La doctrine de la paix vérifiable
L’évolution de la doctrine de politique étrangère du Pakistan peut être comprise à travers le concept de « paix vérifiable », qui vise à combiner diplomatie de maintien de la paix et mécanismes fondés sur des preuves. Cette approche s’inspire de la guerre froide, lorsque la vérification était essentielle pour préserver la sécurité mondiale. Les cadres des négociations SALT et du Traité sur les forces nucléaires à portée intermédiaire (INF) ont démontré que la paix durable devait être quantifiable et correctement contrôlée. Le Pakistan a d’ailleurs soutenu par le passé la vérification et la négociation par des tiers comme moyen de gestion des conflits, notamment à travers l’UNMOGIP au Cachemire. Le même principe est aujourd’hui perceptible dans les négociations de Doha et d’Istanbul de 2025 avec les talibans. Appliqué à Gaza, il permettrait au Pakistan de mettre en œuvre cette philosophie sur la scène internationale afin de garantir les conditions du cessez-le-feu, de l’aide humanitaire et de la protection des civils.

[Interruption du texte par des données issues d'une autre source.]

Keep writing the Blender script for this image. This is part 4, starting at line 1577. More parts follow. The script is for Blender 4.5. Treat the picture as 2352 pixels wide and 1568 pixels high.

Gaza offre donc au Pakistan l’opportunité d’orienter sa politique étrangère vers une approche fondée sur la responsabilité et la vérification, plutôt que sur la seule logique sécuritaire. Ce n’est pas une épreuve d’alignement, mais une occasion d’apporter la paix dans une région ravagée par une violence directe et persistante. Il reste à voir dans quelle mesure le Pakistan saura relever ce défi.